Republicans Try To Block 4 Million Workers From Getting Overtime Protections

Salaried employees who work long hours for low pay aren’t finding much sympathy among Republicans on Capitol Hill. 

GOP lawmakers filed a resolution in Congress on Wednesday that would block the Labor Department from extending overtime protections to millions of salaried workers, a key workplace reform pursued by President Joe Biden.

Under federal law, only certain workers have a right to time-and-a-half pay when they work more than 40 hours in a week. Currently, salaried workers must earn less than $35,568 per year to be automatically entitled to the overtime pay.

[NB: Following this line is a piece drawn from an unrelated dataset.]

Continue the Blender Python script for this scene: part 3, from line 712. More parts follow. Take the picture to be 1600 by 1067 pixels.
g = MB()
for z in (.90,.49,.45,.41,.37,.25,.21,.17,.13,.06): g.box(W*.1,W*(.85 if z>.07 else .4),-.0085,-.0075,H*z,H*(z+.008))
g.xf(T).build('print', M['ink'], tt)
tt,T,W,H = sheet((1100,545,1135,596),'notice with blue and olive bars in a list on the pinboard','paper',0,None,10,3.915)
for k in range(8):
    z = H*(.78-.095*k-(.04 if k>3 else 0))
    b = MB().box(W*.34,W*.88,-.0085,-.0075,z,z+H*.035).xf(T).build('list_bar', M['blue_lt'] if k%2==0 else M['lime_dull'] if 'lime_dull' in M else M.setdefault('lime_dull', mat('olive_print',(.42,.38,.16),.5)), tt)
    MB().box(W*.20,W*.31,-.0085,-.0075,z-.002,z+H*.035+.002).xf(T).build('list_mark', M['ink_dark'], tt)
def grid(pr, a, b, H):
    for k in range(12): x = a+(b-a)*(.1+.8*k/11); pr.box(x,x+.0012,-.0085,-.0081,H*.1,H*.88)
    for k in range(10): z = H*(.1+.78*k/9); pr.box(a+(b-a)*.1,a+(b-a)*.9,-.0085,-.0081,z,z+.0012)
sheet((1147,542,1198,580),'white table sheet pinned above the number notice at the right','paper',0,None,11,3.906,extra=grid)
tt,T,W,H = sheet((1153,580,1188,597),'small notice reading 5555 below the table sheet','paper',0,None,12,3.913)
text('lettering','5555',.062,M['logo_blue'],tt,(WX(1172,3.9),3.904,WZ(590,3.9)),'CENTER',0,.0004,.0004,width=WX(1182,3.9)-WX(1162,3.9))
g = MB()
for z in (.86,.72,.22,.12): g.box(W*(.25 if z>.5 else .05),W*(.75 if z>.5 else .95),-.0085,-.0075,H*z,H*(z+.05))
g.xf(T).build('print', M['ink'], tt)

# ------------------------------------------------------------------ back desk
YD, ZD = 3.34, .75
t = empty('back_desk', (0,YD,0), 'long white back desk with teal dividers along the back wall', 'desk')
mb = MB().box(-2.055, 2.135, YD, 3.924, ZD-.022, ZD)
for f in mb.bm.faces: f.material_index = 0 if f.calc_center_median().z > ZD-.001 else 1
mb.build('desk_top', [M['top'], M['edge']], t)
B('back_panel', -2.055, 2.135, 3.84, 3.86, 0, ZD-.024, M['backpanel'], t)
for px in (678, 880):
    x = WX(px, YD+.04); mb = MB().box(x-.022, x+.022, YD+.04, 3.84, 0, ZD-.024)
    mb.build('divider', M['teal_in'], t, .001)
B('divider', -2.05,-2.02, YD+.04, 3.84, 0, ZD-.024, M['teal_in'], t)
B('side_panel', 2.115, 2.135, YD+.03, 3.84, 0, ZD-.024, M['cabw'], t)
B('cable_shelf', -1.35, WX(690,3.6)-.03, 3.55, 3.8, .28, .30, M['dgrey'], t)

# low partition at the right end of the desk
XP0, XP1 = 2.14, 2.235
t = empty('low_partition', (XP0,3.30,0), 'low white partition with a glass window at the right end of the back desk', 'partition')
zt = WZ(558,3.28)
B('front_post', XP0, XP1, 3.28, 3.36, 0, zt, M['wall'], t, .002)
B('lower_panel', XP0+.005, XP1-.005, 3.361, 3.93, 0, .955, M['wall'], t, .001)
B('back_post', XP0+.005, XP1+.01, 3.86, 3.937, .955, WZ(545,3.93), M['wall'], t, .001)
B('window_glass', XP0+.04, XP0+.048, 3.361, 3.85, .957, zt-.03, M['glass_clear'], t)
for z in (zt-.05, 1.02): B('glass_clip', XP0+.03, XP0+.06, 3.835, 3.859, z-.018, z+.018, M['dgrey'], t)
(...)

A new rule from the Labor Department, finalized in April, would raise that salary threshold to $58,656 per year, bringing an estimated 4 million additional workers under the law’s protection. Employers would then have to pay those workers a premium when they work additional hours, whereas now they don’t have to pay them anything at all for that time.

The Labor Department estimates Biden's reform would transfer $1.5 billion a year from employers to employees in the form of higher wages.

But the GOP lawmakers have filed what’s known as a “resolution of disapproval” under the Congressional Review Act, which, if passed and signed into law, would nullify the reform. 

Rep. Tim Walberg (R-Mich.) sponsored the resolution in the GOP-controlled House. Forty Republican colleagues have joined him as co-sponsors as of Friday. No Democrats have signed on to the legislation.

GOP Sen. Mike Braun (Ind.) is leading the companion legislation in the Senate, where Democrats hold a threadbare majority. 

Rep. Tim Walberg is leading the House effort to block Biden's overtime reforms.
Rep. Tim Walberg is leading the House effort to block Biden's overtime reforms. Bill Clark via Getty Images

Republicans have used the Congressional Review Act to kill progressive reforms before, most notably at the end of Barack Obama’s presidency. 

This particular effort has slim chances of succeeding, since the legislation would face a Biden veto threat if it managed to pass both chambers. And regardless of the maneuvers in Washington, Biden’s overtime reforms face the possibility of being blocked in federal court. But the resolution still helps show where both parties stand on a key economic issue — worker pay — in an election year.

Business groups have come out strongly against Biden’s overtime rule and have opposed similar reforms for years, claiming they would force employers to cut jobs. But giving more employees overtime protections is popular among voters, much like the idea of raising the minimum wage.

The Labor Department estimates the reform would transfer $1.5 billion a year from employers to employees in the form of higher wages. The benefits would go disproportionately to workers who are women and people of color, according to an analysis from the Economic Policy Institute, a left-leaning think tank. 

Giving more employees overtime protections is popular among voters, much like the idea of raising the minimum wage.

But Walberg called the overtime changes “burdensome” in a statement and claimed it would lead to inflation.

“Small businesses, nonprofits, and colleges across America will now be looking at bottom lines, and then make the tough decisions to lay off valuable staff or force salaried workers into hourly positions,” he said. 

Braun argued that overtime decisions should be left to the bosses. “If the free market sets the price of labor, opportunity and prosperity are the result,” he said. 

Overtime protections in the U.S. stretch back to the Great Depression, when the right to time-and-a-half pay was first enshrined in law. The idea was to prevent employers from overworking their employees, and to spread more work around during a time of high unemployment. If a company would have to pay a premium to work someone overtime, the thinking went, then the employer might choose to hire another worker to cover the additional hours.

But the law has gone long stretches without being updated, and so fewer employees as a share of the broader workforce now enjoy overtime rights compared with decades ago. 

The Labor Department said when it announced the proposed reforms that it was trying to rectify “outdated and out-of-sync rules” that leave many low-paid salaried employees — retail store managers in particular — working lots of extra hours with nothing to show for it.